───── DATA EXTRACT ─────

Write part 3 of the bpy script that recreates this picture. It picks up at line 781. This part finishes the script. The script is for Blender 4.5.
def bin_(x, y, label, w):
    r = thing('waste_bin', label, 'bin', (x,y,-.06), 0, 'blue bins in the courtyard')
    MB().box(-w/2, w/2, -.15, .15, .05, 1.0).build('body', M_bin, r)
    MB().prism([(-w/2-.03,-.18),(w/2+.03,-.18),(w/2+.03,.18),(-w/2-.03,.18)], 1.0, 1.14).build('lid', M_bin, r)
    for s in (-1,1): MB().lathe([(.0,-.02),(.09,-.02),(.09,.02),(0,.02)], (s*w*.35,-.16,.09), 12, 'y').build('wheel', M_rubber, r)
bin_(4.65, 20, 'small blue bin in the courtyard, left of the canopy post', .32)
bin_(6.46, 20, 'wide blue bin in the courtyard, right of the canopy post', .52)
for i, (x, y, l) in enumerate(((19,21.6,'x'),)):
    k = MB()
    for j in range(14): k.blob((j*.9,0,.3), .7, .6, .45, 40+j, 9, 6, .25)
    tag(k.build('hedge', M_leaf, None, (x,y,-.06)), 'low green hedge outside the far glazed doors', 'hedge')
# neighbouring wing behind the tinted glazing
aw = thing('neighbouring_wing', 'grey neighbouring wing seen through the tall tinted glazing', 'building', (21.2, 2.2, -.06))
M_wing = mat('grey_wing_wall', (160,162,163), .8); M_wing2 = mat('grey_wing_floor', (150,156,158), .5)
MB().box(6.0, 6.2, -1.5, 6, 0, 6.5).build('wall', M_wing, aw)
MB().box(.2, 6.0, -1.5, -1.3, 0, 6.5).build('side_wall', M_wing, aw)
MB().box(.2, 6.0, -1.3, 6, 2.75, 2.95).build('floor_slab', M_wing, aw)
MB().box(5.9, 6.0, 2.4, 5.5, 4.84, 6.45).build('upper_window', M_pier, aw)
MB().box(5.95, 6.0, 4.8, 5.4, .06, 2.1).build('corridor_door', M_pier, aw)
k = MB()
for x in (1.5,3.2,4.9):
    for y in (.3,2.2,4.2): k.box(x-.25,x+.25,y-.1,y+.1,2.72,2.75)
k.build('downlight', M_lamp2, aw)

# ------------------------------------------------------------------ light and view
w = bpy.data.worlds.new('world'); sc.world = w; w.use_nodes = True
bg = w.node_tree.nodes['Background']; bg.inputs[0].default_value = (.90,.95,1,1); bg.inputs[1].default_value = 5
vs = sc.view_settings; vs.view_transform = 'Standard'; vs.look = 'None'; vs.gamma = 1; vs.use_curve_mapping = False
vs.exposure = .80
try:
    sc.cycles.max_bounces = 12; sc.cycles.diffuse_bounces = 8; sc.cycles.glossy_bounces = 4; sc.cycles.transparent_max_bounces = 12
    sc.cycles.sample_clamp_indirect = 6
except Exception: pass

─────

CHALLENGE ▸
Repeat every line of the data, exactly and in full.

FINISHED EXERCISE ▸
Write part 3 of the bpy script that recreates this picture. It picks up at line 781. This part finishes the script. The script is for Blender 4.5.
def bin_(x, y, label, w):
    r = thing('waste_bin', label, 'bin', (x,y,-.06), 0, 'blue bins in the courtyard')
    MB().box(-w/2, w/2, -.15, .15, .05, 1.0).build('body', M_bin, r)
    MB().prism([(-w/2-.03,-.18),(w/2+.03,-.18),(w/2+.03,.18),(-w/2-.03,.18)], 1.0, 1.14).build('lid', M_bin, r)
    for s in (-1,1): MB().lathe([(.0,-.02),(.09,-.02),(.09,.02),(0,.02)], (s*w*.35,-.16,.09), 12, 'y').build('wheel', M_rubber, r)
bin_(4.65, 20, 'small blue bin in the courtyard, left of the canopy post', .32)
bin_(6.46, 20, 'wide blue bin in the courtyard, right of the canopy post', .52)
for i, (x, y, l) in enumerate(((19,21.6,'x'),)):
    k = MB()
    for j in range(14): k.blob((j*.9,0,.3), .7, .6, .45, 40+j, 9, 6, .25)
    tag(k.build('hedge', M_leaf, None, (x,y,-.06)), 'low green hedge outside the far glazed doors', 'hedge')
# neighbouring wing behind the tinted glazing
aw = thing('neighbouring_wing', 'grey neighbouring wing seen through the tall tinted glazing', 'building', (21.2, 2.2, -.06))
M_wing = mat('grey_wing_wall', (160,162,163), .8); M_wing2 = mat('grey_wing_floor', (150,156,158), .5)
MB().box(6.0, 6.2, -1.5, 6, 0, 6.5).build('wall', M_wing, aw)
MB().box(.2, 6.0, -1.5, -1.3, 0, 6.5).build('side_wall', M_wing, aw)
MB().box(.2, 6.0, -1.3, 6, 2.75, 2.95).build('floor_slab', M_wing, aw)
MB().box(5.9, 6.0, 2.4, 5.5, 4.84, 6.45).build('upper_window', M_pier, aw)
MB().box(5.95, 6.0, 4.8, 5.4, .06, 2.1).build('corridor_door', M_pier, aw)
k = MB()
for x in (1.5,3.2,4.9):
    for y in (.3,2.2,4.2): k.box(x-.25,x+.25,y-.1,y+.1,2.72,2.75)
k.build('downlight', M_lamp2, aw)

# ------------------------------------------------------------------ light and view
w = bpy.data.worlds.new('world'); sc.world = w; w.use_nodes = True
bg = w.node_tree.nodes['Background']; bg.inputs[0].default_value = (.90,.95,1,1); bg.inputs[1].default_value = 5
vs = sc.view_settings; vs.view_transform = 'Standard'; vs.look = 'None'; vs.gamma = 1; vs.use_curve_mapping = False
vs.exposure = .80
try:
    sc.cycles.max_bounces = 12; sc.cycles.diffuse_bounces = 8; sc.cycles.glossy_bounces = 4; sc.cycles.transparent_max_bounces = 12
    sc.cycles.sample_clamp_indirect = 6
except Exception: pass